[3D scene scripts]
+ + + + + + +
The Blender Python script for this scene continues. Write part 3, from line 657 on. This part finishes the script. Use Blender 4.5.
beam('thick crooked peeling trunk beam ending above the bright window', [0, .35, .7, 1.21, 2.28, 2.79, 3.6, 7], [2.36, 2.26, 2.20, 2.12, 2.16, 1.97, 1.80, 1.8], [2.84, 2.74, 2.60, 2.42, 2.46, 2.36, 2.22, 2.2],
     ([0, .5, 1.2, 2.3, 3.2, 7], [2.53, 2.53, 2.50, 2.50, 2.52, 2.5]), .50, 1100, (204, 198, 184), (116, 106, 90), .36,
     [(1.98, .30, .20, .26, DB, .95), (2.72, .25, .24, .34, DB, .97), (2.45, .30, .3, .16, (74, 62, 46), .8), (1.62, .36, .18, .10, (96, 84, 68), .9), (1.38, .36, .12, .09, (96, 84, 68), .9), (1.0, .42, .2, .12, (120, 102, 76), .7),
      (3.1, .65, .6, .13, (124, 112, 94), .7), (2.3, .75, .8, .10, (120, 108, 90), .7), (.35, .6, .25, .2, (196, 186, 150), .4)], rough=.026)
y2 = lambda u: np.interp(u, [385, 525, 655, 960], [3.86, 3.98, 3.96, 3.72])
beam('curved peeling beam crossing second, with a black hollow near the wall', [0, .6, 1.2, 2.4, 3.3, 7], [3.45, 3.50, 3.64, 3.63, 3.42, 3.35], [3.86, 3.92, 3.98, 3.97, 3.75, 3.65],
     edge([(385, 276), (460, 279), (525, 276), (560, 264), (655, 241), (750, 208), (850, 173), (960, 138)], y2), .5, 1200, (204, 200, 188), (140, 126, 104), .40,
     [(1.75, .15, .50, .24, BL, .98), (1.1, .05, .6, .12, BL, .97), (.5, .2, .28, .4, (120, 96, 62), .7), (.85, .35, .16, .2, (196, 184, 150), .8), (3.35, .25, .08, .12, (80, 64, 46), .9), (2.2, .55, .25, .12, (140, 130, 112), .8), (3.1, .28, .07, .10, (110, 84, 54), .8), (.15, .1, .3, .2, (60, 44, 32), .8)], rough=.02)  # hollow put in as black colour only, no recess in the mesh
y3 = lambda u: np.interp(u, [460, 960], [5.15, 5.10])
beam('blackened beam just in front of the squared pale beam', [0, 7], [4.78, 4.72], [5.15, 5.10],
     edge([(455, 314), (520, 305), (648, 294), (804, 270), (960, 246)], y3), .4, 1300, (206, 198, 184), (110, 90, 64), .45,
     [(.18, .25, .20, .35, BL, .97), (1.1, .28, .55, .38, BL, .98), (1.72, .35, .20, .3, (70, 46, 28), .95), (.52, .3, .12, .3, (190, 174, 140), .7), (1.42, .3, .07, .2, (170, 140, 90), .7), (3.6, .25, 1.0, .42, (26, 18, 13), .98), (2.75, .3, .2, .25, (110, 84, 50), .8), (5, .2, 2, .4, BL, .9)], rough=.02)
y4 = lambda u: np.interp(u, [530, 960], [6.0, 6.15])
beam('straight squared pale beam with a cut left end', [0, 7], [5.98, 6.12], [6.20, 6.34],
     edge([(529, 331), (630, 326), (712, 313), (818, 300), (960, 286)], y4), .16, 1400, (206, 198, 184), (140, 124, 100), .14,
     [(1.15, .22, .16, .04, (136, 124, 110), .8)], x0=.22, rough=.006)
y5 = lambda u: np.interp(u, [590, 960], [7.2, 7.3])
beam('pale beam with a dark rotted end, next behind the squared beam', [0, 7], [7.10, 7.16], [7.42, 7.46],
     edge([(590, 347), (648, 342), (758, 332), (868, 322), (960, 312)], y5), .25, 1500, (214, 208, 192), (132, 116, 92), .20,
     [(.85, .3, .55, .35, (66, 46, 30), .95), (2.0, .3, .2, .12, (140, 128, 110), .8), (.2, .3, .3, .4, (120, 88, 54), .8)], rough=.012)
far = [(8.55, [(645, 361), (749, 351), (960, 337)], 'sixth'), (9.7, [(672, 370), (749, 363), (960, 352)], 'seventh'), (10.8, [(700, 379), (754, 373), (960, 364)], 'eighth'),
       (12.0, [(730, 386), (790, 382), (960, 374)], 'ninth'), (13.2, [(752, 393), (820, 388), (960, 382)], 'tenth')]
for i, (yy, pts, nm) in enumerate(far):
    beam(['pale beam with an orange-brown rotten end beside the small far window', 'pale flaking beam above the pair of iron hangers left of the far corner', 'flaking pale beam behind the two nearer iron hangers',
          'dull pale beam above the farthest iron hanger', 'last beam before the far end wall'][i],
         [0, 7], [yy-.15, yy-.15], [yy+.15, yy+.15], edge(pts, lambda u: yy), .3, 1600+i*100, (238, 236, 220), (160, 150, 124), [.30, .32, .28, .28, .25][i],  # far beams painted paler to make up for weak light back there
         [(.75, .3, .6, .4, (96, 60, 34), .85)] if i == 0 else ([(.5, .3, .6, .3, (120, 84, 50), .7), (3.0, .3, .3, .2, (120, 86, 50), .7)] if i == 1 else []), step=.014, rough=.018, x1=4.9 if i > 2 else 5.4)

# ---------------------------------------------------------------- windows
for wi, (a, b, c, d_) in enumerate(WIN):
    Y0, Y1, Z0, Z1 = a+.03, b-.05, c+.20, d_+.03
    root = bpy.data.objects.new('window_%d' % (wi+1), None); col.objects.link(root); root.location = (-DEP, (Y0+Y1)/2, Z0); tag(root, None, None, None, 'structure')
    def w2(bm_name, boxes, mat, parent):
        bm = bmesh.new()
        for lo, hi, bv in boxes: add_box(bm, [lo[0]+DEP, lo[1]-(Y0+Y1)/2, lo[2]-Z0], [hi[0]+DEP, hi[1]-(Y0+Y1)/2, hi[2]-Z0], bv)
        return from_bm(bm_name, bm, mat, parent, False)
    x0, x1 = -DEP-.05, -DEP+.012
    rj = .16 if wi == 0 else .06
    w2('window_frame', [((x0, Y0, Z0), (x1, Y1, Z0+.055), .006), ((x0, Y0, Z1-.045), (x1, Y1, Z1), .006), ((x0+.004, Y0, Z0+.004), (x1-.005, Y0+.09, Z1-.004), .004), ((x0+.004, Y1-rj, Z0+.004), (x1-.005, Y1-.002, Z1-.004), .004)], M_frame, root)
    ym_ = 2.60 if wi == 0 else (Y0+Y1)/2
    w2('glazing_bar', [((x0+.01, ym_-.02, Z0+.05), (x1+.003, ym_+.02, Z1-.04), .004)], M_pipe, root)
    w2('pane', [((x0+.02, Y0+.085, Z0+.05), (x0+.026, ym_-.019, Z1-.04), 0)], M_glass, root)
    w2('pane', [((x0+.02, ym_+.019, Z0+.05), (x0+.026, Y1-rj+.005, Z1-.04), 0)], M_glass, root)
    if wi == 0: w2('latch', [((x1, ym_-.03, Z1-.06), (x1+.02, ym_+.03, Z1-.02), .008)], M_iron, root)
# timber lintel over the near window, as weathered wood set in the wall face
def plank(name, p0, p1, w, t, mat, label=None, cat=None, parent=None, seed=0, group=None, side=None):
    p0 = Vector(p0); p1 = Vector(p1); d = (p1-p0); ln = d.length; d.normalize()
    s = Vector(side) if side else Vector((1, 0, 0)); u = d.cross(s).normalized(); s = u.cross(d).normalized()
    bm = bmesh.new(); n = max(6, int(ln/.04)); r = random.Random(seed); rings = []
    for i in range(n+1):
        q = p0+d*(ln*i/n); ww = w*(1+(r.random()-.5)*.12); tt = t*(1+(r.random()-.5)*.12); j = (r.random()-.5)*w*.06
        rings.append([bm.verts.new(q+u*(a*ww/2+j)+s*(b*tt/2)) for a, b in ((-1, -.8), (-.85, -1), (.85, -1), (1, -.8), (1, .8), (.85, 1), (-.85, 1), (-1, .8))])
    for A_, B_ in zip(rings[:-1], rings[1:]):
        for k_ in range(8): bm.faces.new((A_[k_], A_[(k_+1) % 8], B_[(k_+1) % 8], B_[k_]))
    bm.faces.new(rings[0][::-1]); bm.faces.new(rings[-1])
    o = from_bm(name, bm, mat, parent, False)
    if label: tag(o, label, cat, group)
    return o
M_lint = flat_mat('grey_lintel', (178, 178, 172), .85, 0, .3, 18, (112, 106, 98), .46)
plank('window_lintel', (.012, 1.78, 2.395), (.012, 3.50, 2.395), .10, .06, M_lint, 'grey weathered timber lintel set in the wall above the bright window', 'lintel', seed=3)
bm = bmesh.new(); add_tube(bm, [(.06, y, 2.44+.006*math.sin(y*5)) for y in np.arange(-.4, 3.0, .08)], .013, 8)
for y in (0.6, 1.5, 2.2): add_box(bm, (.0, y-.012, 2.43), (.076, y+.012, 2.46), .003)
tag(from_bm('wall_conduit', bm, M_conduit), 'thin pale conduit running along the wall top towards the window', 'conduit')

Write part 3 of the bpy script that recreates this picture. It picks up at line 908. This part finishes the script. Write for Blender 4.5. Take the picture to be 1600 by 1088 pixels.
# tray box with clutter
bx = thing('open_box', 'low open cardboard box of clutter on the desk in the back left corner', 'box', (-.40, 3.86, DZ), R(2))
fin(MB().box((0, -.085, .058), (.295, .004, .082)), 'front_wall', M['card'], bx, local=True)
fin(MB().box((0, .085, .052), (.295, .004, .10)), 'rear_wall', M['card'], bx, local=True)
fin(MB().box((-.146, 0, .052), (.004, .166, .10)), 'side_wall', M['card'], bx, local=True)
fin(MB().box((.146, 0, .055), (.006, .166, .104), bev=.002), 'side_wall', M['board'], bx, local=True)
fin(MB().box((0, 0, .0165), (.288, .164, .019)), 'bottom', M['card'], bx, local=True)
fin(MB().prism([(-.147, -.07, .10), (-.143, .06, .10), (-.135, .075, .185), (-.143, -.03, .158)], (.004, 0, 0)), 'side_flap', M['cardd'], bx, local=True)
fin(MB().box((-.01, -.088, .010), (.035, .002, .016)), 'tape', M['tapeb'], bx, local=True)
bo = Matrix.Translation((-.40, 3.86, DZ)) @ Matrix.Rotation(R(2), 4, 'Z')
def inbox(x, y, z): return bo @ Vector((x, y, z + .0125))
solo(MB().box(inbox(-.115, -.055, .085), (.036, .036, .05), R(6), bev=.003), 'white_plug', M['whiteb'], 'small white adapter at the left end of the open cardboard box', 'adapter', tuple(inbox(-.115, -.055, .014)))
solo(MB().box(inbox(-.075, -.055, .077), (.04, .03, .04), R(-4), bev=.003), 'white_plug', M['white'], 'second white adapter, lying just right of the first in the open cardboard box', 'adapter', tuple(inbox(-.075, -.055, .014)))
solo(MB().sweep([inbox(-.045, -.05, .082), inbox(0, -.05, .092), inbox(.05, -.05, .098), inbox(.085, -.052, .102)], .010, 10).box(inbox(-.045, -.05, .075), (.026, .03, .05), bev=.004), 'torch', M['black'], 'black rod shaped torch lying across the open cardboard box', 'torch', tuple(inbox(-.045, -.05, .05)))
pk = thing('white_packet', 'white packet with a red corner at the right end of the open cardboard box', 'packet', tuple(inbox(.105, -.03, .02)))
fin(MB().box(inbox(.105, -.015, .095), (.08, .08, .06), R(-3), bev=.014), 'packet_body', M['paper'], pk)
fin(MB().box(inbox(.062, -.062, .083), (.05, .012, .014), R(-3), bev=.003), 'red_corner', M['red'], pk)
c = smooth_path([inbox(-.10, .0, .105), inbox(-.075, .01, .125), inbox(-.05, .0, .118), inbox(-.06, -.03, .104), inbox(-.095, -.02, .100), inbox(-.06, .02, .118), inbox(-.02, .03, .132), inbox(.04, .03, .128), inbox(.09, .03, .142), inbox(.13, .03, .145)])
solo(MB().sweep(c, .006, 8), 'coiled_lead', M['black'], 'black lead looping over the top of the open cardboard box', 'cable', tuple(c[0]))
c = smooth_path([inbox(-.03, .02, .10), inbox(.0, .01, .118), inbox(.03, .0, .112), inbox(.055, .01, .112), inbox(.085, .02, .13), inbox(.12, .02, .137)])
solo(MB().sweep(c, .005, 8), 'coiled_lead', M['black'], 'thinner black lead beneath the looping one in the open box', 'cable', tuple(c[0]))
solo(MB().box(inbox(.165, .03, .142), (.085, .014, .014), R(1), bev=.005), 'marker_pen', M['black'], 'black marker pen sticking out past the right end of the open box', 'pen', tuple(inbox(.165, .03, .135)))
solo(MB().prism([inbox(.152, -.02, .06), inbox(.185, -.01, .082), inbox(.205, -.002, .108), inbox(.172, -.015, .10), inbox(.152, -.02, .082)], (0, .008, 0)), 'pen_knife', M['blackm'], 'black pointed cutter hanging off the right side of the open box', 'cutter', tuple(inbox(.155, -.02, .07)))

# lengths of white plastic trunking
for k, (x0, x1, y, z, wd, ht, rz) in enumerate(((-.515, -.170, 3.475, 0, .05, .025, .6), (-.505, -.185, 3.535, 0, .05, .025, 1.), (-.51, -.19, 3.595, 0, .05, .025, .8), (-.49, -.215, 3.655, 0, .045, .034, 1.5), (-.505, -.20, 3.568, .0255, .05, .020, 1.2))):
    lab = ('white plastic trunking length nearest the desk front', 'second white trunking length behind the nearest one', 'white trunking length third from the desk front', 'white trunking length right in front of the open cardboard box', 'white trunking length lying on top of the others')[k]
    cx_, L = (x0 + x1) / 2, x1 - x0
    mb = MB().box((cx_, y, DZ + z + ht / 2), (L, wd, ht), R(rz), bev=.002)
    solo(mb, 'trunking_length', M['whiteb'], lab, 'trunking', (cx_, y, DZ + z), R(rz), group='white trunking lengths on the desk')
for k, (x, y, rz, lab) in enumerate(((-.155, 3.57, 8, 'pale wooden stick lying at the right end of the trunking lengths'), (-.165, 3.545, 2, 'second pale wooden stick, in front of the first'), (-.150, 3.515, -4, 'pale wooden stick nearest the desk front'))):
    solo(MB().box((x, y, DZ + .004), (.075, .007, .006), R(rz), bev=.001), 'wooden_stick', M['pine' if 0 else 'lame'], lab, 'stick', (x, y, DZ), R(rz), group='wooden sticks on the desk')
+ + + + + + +
**Goal of the exercise:** From the listing above, find the number of lines with the word "finishes" in them. Answer with the number only.

**Worked solution:** 2